• _DATA EXCERPT_
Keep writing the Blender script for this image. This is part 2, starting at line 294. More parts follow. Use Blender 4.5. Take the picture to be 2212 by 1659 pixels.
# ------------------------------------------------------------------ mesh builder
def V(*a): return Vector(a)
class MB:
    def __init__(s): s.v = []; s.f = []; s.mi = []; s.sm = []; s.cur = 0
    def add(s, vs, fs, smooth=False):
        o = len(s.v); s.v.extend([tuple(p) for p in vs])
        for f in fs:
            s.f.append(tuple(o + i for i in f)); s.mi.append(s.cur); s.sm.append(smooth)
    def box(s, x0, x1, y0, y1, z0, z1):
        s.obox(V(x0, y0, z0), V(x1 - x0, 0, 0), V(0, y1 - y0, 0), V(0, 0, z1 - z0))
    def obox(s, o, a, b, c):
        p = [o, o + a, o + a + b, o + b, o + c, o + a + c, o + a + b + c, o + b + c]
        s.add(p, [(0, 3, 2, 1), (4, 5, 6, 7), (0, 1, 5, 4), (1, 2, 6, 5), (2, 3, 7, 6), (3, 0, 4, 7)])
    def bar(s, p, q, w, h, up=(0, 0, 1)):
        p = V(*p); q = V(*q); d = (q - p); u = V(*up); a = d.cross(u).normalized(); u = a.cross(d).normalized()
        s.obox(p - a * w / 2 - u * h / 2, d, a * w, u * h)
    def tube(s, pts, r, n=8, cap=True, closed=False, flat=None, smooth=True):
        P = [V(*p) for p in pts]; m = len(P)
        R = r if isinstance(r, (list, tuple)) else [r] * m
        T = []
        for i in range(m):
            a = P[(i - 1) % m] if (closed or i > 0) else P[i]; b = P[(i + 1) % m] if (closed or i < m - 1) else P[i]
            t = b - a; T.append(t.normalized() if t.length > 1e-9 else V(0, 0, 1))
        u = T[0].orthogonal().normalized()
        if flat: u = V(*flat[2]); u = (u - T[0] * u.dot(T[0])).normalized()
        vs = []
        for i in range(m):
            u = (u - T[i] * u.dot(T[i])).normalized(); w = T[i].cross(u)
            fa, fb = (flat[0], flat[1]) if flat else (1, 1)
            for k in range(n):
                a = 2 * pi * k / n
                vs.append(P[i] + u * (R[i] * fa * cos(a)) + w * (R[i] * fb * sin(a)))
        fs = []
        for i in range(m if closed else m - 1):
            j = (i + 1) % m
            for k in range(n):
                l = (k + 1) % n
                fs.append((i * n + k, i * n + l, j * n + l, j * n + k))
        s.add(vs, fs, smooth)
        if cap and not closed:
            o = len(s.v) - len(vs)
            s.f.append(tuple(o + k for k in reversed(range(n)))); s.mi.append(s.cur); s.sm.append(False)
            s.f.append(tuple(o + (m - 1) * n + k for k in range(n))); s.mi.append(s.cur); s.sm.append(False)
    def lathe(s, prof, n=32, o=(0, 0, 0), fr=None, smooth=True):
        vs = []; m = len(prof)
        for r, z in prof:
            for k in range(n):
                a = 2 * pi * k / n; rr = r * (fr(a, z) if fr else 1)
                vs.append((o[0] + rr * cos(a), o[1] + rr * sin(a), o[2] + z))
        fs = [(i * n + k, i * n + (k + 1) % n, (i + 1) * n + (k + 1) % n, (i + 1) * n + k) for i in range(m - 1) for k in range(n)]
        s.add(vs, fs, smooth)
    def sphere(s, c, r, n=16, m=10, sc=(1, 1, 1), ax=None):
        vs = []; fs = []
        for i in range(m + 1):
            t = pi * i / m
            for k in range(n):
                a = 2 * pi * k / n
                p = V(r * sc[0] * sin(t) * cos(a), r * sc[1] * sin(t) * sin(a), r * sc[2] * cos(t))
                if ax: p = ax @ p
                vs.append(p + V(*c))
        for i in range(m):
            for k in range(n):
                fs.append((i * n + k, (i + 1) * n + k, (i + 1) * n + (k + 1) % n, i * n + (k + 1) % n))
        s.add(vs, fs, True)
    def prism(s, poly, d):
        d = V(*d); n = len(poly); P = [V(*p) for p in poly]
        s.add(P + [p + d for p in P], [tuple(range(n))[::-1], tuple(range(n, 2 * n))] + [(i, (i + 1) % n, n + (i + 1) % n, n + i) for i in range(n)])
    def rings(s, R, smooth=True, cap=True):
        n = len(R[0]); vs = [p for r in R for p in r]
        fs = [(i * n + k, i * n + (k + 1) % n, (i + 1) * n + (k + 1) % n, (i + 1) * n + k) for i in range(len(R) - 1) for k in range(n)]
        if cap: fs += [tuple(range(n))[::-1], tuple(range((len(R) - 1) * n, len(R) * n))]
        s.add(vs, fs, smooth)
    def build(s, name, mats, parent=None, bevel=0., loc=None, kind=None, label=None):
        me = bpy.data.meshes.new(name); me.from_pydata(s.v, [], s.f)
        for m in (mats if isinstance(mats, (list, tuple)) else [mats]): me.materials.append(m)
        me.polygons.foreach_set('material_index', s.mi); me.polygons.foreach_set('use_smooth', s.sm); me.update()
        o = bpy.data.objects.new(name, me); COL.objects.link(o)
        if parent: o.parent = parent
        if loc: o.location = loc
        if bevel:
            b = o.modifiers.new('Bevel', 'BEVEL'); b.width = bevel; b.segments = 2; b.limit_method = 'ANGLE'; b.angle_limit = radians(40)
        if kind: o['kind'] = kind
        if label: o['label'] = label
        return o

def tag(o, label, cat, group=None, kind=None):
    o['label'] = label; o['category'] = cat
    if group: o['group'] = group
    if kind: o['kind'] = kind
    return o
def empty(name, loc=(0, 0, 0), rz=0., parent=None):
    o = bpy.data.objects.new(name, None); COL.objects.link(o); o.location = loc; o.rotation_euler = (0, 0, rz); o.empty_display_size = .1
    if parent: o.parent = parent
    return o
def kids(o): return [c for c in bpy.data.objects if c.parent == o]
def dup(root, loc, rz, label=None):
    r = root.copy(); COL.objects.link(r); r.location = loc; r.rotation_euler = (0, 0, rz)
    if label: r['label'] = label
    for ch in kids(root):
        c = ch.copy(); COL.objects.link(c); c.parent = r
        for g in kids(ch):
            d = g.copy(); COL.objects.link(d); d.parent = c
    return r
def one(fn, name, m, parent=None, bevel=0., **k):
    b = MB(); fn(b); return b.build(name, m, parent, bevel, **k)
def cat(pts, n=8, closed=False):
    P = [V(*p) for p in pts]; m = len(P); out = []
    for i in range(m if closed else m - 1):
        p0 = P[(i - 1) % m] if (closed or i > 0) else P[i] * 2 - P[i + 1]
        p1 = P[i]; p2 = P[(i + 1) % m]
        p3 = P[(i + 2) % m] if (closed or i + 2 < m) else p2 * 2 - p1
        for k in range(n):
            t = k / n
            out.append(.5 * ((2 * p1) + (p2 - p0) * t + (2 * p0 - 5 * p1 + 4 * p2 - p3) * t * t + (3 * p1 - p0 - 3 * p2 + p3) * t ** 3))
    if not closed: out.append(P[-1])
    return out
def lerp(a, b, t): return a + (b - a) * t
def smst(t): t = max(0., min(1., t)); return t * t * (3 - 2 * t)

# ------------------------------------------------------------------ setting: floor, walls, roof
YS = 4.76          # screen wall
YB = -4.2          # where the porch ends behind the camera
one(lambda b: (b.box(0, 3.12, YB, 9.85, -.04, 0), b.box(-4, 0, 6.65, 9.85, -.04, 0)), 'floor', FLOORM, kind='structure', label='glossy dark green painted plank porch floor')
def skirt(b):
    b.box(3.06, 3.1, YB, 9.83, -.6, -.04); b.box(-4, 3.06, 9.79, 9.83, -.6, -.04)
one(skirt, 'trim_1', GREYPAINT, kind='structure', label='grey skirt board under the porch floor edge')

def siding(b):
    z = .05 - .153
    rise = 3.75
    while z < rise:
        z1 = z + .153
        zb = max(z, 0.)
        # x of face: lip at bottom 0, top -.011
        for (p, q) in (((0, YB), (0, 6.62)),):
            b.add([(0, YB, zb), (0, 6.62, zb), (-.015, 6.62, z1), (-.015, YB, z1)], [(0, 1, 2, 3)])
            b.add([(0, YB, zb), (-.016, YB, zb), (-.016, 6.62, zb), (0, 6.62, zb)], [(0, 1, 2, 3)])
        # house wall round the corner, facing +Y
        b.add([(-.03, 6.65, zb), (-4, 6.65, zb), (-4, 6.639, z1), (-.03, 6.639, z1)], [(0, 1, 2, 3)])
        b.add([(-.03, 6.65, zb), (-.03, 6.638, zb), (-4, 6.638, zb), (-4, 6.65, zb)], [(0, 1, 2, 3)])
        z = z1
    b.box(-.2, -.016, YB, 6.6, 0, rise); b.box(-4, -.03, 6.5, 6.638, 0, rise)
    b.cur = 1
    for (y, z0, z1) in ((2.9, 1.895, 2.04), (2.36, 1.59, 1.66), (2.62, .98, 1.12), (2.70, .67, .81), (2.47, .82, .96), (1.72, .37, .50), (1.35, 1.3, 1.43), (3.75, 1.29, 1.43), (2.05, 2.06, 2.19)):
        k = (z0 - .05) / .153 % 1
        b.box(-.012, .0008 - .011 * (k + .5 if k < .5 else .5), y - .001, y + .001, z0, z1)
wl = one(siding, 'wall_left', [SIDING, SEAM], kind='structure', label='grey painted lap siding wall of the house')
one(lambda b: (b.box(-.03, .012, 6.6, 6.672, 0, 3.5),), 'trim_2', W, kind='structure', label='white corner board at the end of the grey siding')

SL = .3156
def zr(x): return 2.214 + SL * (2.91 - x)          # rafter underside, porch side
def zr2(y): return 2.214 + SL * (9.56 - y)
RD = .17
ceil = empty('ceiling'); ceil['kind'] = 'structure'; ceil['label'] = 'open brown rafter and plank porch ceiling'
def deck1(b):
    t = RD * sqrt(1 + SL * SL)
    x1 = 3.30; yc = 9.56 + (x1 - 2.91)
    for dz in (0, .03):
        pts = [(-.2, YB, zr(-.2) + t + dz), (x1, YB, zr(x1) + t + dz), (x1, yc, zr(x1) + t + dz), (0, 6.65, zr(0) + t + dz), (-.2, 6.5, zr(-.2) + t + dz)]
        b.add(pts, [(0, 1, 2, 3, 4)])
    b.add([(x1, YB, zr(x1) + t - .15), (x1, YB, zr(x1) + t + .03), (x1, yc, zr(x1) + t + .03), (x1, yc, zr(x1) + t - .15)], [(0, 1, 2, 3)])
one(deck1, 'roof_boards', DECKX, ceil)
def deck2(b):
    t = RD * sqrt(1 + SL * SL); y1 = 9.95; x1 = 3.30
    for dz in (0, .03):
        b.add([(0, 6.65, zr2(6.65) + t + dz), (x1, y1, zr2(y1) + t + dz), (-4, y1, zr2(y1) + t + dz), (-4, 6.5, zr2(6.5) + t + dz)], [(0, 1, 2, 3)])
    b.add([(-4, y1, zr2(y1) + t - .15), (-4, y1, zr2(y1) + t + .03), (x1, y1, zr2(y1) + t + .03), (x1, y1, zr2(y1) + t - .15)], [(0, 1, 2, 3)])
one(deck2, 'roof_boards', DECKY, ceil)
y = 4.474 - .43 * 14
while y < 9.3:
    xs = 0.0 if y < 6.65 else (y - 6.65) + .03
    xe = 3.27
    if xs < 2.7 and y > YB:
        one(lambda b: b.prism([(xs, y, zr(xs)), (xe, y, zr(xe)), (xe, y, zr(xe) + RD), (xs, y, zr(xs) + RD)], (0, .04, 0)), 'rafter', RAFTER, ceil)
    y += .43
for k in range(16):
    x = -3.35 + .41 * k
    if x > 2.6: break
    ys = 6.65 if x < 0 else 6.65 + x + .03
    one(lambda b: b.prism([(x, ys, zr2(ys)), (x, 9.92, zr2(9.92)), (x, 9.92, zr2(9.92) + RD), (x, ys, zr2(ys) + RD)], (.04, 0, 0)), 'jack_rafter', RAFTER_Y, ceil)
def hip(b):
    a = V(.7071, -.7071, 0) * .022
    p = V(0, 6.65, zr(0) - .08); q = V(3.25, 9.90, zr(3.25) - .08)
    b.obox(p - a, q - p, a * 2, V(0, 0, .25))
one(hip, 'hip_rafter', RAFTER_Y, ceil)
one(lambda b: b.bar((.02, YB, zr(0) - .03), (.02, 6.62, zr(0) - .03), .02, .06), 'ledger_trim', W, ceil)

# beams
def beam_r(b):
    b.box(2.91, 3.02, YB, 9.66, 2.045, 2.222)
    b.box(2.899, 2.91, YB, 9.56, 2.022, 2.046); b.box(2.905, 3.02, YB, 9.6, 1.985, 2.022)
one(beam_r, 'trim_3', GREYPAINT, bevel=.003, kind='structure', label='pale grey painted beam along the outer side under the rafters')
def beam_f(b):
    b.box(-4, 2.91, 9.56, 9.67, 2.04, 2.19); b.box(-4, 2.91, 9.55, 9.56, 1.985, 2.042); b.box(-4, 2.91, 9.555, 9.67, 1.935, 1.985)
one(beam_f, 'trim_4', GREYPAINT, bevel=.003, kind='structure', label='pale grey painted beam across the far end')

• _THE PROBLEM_
Reproduce exactly, and only, the lines from the one that contains "plank porch floor')" down to the one that contains "one(skirt, 'trim_1', GREYPAINT, kind='structure', label='grey", both ends included.

• _EXERCISE ANSWER_
one(lambda b: (b.box(0, 3.12, YB, 9.85, -.04, 0), b.box(-4, 0, 6.65, 9.85, -.04, 0)), 'floor', FLOORM, kind='structure', label='glossy dark green painted plank porch floor')
def skirt(b):
    b.box(3.06, 3.1, YB, 9.83, -.6, -.04); b.box(-4, 3.06, 9.79, 9.83, -.6, -.04)
one(skirt, 'trim_1', GREYPAINT, kind='structure', label='grey skirt board under the porch floor edge')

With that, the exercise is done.